The Burque burger contains two 3-ounce patties of ground chuck, served here with garlic truffle fries. (Richard S. Dargan/For The Journal)

Even in the noncomformist world of food trucks, Dia de los Takos is an unorthodox operation. There’s the name, an intentional misspelling that chef Dominic Valenzuela applied to help set his truck apart from the competition.

And then there are the hours. The truck operates only three days a week during the winter, each time at a different Marble Brewery location.

On Thursdays, Dia de los Takos sets up from noon to 8 p.m. at Marble’s flagship location, at Marble and First NW. The taproom, a two-story structure with steel girders projecting over the rooftop patio, has ample seating, and there’s free parking across the street.

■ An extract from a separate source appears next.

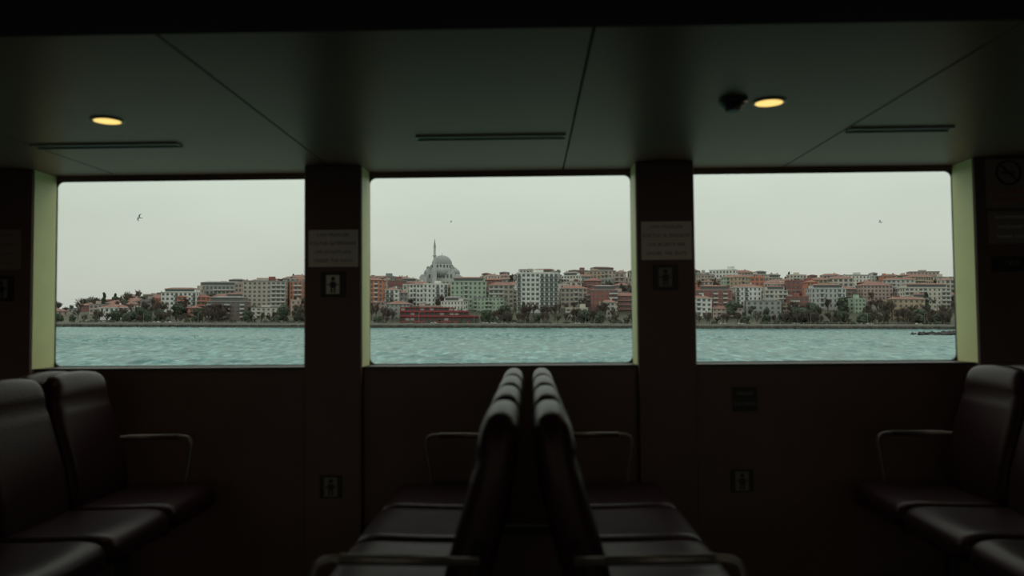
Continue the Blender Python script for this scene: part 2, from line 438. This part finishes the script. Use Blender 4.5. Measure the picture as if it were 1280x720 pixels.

Chef and Southern California transplant Valenzuela has rolled out a focused menu for his second go-round in the Duke City – he ran the truck in 2012-13 before returning to California for a few years. There are five types of tacos, three burgers, and four ways to get french fries.

You order at the truck and wait until a text arrives telling you your food is ready. I hung out in the dark, woody Marble taproom, a handsome space with butcher block-style tables and a row of banquettes along one wall. The room has a coffee shop vibe during the day. I saw more people pecking away at laptops than drinking beers. The staff is hospitable and doesn’t seem to care whether you order a drink. But you might have to hunt down napkins and utensils before you eat.

About five minutes after I sat down, the text arrived and I went back outside to pick up my food.

Samples of Dia de los Takos’ namesake offerings, from left: beer-battered avocado, carnitas and fish. (Richard S. Dargan/For The Journal)

The three tacos were served almost melded together in a paper basket. They were all well executed, nearly flawless.

The fish tacos ($2), are made from blue tilapia from Peru that provides a thicker cut and firmer meat than the Nile variety commonly offered around here. The mild-flavored fish is matched with tangy cilantro crema and a crunchy Baja slaw made with chopped peppers and cabbage. It was one cold tortilla away from being the best fish taco I’ve had.

Imagine a taco stuffed with bark, the crispy outer layer of slow-cooked pork shoulder where the seasonings concentrate, and you’ll get an idea of why Dia de los Takos’ pork carnitas tako ($3.50) is so exceptional. The addition of moderately spicy guacamole and salsa rojo elevated it further.

The main constituent of chef Valenzuela’s beer-battered avocado takos wears a thick, crunchy armor over its creamy core. The tortilla can’t contain the avocado, slaw and crema. It makes for a wonderful mix of textures that’s a mess to eat.

The beer-battered avocado is also part of the burger menu, along with a Cali burger served with caramelized onions and a Burque burger ($10) with green chile and cheese. The latter contains 3-ounce loosely formed patties of ground chuck smashed down on the grill with a spatula as they cook. The preparation gives the patties a nice crust and lots of nooks and crannies to cradle a “special sauce” that tastes like spicy Russian dressing. Served in a paper wrapper with fat slices of tomato and onion and some mild green chile, it’s a very good burger, but the lower half of the bun was not up to the challenge. It got soggy and fell apart in a few minutes.

Burgers are served with fries. I upgraded to the garlic Parmesan truffle fries for $2. The thick-cut fries were largely successful, the truffle oil registering as faintly nutty and the flecks of Parmesan bringing a welcome sharpness. Some of the fries were a shade undercooked.

Dia de los Takos’ heavy, mostly fried food pairs well with Marble’s thoughtful selection of beers. Consider a dark, hearty Cholo Stout with the burgers or a palate-cleansing Mexican lager for the fries.

There are plenty of places out there serving tacos, but there’s only one, to my knowledge, that makes takos. Chef Valenzuela’s deft touch behind the grill has earned him the right to spell it however he wants.